What you should do: Which lines run from the first one up to and including the one with "bg.inputs[1].default_value = .014"? Print exactly those.

##### Data shown #####

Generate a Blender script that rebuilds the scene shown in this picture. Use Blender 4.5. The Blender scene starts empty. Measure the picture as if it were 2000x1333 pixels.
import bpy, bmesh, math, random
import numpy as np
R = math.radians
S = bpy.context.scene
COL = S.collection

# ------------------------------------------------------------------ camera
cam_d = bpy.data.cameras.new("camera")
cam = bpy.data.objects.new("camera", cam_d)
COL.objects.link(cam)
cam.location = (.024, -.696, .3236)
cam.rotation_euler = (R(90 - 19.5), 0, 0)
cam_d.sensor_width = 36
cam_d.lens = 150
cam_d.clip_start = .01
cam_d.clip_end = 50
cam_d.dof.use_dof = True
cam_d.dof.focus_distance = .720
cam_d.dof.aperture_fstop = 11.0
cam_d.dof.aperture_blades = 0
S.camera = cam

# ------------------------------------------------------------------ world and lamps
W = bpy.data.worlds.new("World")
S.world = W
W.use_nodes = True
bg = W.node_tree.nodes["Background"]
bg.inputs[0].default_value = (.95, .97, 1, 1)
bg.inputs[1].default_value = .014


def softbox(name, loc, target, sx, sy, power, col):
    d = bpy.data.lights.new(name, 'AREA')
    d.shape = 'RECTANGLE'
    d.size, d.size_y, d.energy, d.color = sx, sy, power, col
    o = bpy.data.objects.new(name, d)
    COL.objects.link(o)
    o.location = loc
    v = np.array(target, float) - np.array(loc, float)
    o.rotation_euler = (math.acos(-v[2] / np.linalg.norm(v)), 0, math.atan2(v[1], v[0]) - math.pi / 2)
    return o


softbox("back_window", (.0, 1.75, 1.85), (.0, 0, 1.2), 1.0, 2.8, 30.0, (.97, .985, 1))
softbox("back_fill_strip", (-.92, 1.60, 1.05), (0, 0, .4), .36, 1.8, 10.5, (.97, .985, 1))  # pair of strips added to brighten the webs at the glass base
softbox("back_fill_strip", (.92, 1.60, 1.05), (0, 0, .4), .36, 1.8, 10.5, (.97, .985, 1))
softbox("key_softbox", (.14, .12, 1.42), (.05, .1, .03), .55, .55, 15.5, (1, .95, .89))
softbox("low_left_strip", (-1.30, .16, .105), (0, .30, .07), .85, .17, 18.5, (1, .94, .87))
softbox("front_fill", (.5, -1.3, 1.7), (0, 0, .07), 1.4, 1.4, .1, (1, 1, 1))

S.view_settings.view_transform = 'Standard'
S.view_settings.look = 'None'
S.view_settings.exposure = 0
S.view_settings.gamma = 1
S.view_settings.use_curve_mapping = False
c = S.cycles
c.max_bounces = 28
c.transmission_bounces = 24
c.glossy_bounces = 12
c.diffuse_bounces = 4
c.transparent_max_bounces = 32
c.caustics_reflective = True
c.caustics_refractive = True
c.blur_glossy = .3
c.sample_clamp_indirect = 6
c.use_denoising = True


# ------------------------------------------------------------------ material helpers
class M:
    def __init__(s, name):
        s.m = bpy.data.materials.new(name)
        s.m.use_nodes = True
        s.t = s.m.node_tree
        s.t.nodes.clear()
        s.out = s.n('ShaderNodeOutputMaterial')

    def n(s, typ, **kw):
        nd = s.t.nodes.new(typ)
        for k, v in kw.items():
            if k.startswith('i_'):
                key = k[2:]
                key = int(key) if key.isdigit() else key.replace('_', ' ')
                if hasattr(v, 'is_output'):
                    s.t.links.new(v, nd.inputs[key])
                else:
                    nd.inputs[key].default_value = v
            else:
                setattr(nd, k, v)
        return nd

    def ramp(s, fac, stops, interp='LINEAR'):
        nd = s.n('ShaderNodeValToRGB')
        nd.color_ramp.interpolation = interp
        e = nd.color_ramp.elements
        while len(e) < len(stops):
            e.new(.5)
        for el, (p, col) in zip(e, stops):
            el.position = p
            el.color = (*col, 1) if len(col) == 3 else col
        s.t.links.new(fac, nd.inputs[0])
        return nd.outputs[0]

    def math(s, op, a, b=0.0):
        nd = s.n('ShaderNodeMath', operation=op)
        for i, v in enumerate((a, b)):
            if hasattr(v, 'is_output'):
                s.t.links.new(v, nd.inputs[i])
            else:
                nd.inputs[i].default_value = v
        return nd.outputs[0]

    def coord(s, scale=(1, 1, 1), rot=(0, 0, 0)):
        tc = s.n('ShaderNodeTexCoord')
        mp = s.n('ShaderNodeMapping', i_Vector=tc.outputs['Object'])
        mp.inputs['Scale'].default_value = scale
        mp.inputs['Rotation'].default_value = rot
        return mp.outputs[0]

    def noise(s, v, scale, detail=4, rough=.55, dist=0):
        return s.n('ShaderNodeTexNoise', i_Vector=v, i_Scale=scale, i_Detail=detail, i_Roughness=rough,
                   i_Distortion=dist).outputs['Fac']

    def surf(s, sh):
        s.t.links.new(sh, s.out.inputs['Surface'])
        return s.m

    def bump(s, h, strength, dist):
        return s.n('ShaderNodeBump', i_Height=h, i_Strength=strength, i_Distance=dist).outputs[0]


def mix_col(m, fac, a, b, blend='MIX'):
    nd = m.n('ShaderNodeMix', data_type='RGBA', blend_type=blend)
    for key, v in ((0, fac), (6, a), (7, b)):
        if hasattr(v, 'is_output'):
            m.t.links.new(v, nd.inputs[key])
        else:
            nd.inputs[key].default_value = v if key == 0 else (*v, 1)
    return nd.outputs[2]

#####

Problem solution:
Generate a Blender script that rebuilds the scene shown in this picture. Use Blender 4.5. The Blender scene starts empty. Measure the picture as if it were 2000x1333 pixels.
import bpy, bmesh, math, random
import numpy as np
R = math.radians
S = bpy.context.scene
COL = S.collection

# ------------------------------------------------------------------ camera
cam_d = bpy.data.cameras.new("camera")
cam = bpy.data.objects.new("camera", cam_d)
COL.objects.link(cam)
cam.location = (.024, -.696, .3236)
cam.rotation_euler = (R(90 - 19.5), 0, 0)
cam_d.sensor_width = 36
cam_d.lens = 150
cam_d.clip_start = .01
cam_d.clip_end = 50
cam_d.dof.use_dof = True
cam_d.dof.focus_distance = .720
cam_d.dof.aperture_fstop = 11.0
cam_d.dof.aperture_blades = 0
S.camera = cam

# ------------------------------------------------------------------ world and lamps
W = bpy.data.worlds.new("World")
S.world = W
W.use_nodes = True
bg = W.node_tree.nodes["Background"]
bg.inputs[0].default_value = (.95, .97, 1, 1)
bg.inputs[1].default_value = .014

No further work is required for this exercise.